**Instruction**
Identify and reproduce every line holding the string "tallest".

**Data lines**
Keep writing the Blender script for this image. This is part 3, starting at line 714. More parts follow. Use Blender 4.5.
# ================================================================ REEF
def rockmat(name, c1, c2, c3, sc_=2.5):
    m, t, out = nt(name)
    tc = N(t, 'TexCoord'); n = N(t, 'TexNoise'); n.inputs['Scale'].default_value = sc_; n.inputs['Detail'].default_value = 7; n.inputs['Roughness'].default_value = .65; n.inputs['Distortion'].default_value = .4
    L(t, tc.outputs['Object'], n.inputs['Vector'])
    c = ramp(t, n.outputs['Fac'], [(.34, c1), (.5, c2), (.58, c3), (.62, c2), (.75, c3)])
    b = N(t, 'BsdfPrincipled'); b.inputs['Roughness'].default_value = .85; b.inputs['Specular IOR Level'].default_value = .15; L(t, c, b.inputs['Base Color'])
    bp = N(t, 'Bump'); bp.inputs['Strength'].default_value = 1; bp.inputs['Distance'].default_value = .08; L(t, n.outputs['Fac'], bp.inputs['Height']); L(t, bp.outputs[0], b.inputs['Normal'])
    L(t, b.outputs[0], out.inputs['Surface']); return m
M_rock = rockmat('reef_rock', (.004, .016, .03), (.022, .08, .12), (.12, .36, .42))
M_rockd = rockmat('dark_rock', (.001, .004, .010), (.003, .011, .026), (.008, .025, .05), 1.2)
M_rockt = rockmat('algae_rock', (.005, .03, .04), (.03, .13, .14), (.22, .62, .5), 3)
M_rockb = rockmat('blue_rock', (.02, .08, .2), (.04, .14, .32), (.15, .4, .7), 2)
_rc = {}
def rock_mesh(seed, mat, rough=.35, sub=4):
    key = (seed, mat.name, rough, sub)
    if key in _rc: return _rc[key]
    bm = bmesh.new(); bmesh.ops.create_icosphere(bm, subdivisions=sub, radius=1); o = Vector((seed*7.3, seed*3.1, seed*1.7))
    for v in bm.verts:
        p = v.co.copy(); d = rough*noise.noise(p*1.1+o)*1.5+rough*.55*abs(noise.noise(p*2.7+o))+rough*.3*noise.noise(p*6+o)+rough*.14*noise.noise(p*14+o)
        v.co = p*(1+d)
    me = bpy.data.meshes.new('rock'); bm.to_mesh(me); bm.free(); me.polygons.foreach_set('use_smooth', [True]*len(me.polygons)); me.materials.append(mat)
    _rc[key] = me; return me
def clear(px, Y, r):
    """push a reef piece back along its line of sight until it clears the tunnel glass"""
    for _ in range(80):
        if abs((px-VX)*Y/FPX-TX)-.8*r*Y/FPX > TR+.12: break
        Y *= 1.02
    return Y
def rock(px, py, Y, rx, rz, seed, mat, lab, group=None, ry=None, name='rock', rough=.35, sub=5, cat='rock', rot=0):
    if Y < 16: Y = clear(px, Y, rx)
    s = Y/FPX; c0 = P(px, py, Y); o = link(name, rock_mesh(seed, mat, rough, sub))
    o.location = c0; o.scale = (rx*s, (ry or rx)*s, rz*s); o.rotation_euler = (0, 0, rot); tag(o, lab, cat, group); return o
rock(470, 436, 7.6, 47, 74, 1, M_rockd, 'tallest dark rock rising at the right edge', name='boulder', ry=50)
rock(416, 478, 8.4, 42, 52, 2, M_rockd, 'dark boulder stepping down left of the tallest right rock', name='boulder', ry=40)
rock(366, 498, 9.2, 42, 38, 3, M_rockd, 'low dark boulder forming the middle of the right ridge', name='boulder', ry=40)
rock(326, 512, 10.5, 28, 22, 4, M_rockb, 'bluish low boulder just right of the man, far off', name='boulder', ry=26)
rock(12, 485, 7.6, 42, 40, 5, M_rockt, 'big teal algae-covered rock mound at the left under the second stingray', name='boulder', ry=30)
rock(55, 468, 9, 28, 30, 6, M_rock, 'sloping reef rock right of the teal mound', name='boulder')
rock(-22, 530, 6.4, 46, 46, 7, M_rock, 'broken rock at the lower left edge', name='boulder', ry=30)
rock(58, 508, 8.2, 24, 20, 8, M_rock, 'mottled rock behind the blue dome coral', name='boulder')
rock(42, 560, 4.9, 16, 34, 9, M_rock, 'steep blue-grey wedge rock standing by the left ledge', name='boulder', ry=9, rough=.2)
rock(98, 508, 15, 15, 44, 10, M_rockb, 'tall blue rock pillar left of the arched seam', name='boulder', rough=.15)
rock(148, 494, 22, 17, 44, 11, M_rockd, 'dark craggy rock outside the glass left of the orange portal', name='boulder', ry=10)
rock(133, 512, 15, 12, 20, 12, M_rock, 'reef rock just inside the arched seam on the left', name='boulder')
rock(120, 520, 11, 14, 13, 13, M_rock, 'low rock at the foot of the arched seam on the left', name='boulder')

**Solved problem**
rock(470, 436, 7.6, 47, 74, 1, M_rockd, 'tallest dark rock rising at the right edge', name='boulder', ry=50)
rock(416, 478, 8.4, 42, 52, 2, M_rockd, 'dark boulder stepping down left of the tallest right rock', name='boulder', ry=40)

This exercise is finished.